Broadband Politics: The future of P2P

  • Richard Bennett · 1 year ago
    It's not clear what you mean by a "distributed centralized approach," George, because that's what P2P enables, if done correctly.

    The biggest advantage of P2P, other than cost-shifting, is scalability, as the data center server has only so much CPU and bandwidth available.

    Content distribution will clearly continue to happen as disk drives, CPUs, and bandwidth get cheaper, so there's not much to be gained by hiding your head in the sand and pretending that permanent laws of computer science are against distribution.

    And as far as your argument on power goes, that's quite bizarre this late in the day. We did Wake On LAN in the 90s to adapt power consumption to activity, and it still works.
  • Richard Bennett · 1 year ago
    P2P's biggest advantage is scalability. Think about that.

    We're still at the beginning of the P2P era, and we make a serious mistake to assume that the things we can do with P2P today represent the limit of the technology. The IETF and DCIA are working to housebreak P2P's bandwidth appetite, which is currently its most objectionable feature.

    Many of is access the Internet from multiple locations and multiple devices, for example, and we need to access the same set of personal data wherever we are.
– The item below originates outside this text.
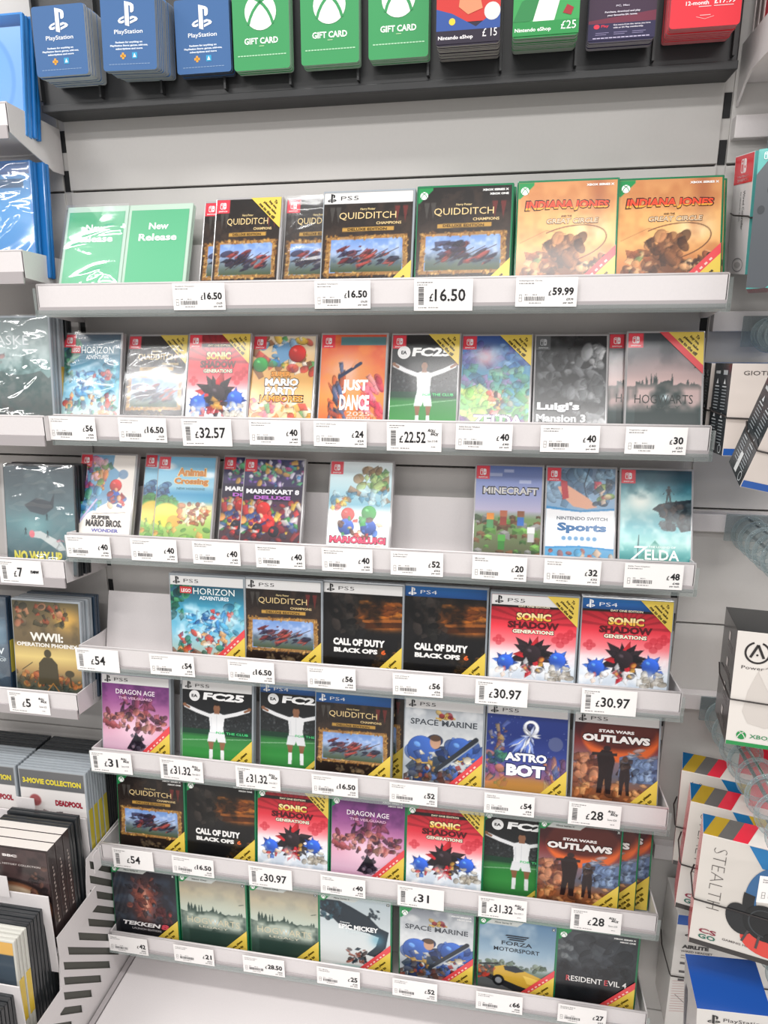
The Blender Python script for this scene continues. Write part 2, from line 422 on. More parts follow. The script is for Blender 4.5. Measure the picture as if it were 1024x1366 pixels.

A home-based server is one way to do this, and one of the features of such a server is the ability to download content from diverse sources as a background activity. it makes sense for house-broken, legal P2P to be one of the options for this, and I see no reason it can't use RAID or any other disk technology natively.

    I don't think users are wholly comfortable with entrusting personal data to a third party locker service, for example; I'd much rather have my personal data under my control.
  • Richard Bennett · 1 year ago
    Disk drives are cheap enough now that RAID 1 mirroring is a practical and inexpensive backup system, George, and it doesn't have privacy issues.
  • Brett Glass · 1 year ago
    By the way, one of the most disingenuous labels I've seen yet is the DCIA's characterization of P2P as "distributed computing." P2P nodes do no computing except a small amount to figure out how to redistribute data VERBATIM, with no processing whatsoever! And perhaps they invest a bit to see just how thoroughly they can saturate the pipes and how effectively they can rob bandwidth from more important uses.
  • Richard Bennett · 1 year ago
    It is a "distributed server network" though. I don't consider P2P a very well-behaved application at the moment, but with appropriate management it has some potentially interesting uses.
  • Brett Glass · 1 year ago
    Unfortunately, P2P can never be as efficient as a simple, direct download -- which in turn can never be one millionth as efficient as a broadcast medium such as the airwaves. There is only one thing it's good at: hiding the source of pirated content. Which is why it was invented....
  • Richard Bennett · 1 year ago
    Efficiency is nice, but there are other attributes that make engineered systems valuable. The scalability of P2P is its best feature, and it has that hands down over centralized client/server.
  • Richard Bennett · 1 year ago
    Once again, I'm not making an efficiency argument, I'm making an argument for scalability. As the demand for a piece of content grows, P2P ensures that the bandwidth grows with it. and that applies to CPU and disk as well as communications bandwidth.

    P2P does have some advantages over centralized client/server, and there's no sweeping that fact under the rug. Like DPI, P2P is a tool that can used for good or ill.
  • Richard Bennett · 1 year ago
    The CDN model also has a hard limit on the number of streams it can serve, but P2P is more dynamic. Most dynamic systems are less efficient than static systems, but they have a place.
  • Richard Bennett · 1 year ago
    CDN's don't deal with with transient effects, such as high peak demand for popular content. We've seen several examples of a popular piece of content creating meltdown on CDN servers, going back to the Victoria's Secret incident.

    P2P has some definite uses, and does some things quite well.
  • Richard Bennett · 1 year ago
    Nobody ever said otherwise. At the FCC hearing today, Mark Cuban touted Multicast, just like I did at Harvard. That's the ticket.
  • Richard Bennett · 1 year ago
    Dynamic transcoding is actually a common technique in IPTV systems today.

    Getting into Switched Digitial Video is a fairly radical infrastructure change, but many cable systems are going that way. It plays hell with Cable Cards, but Cable Labs just green-lighted a couple of SDV boxes, so it's just a matter of money.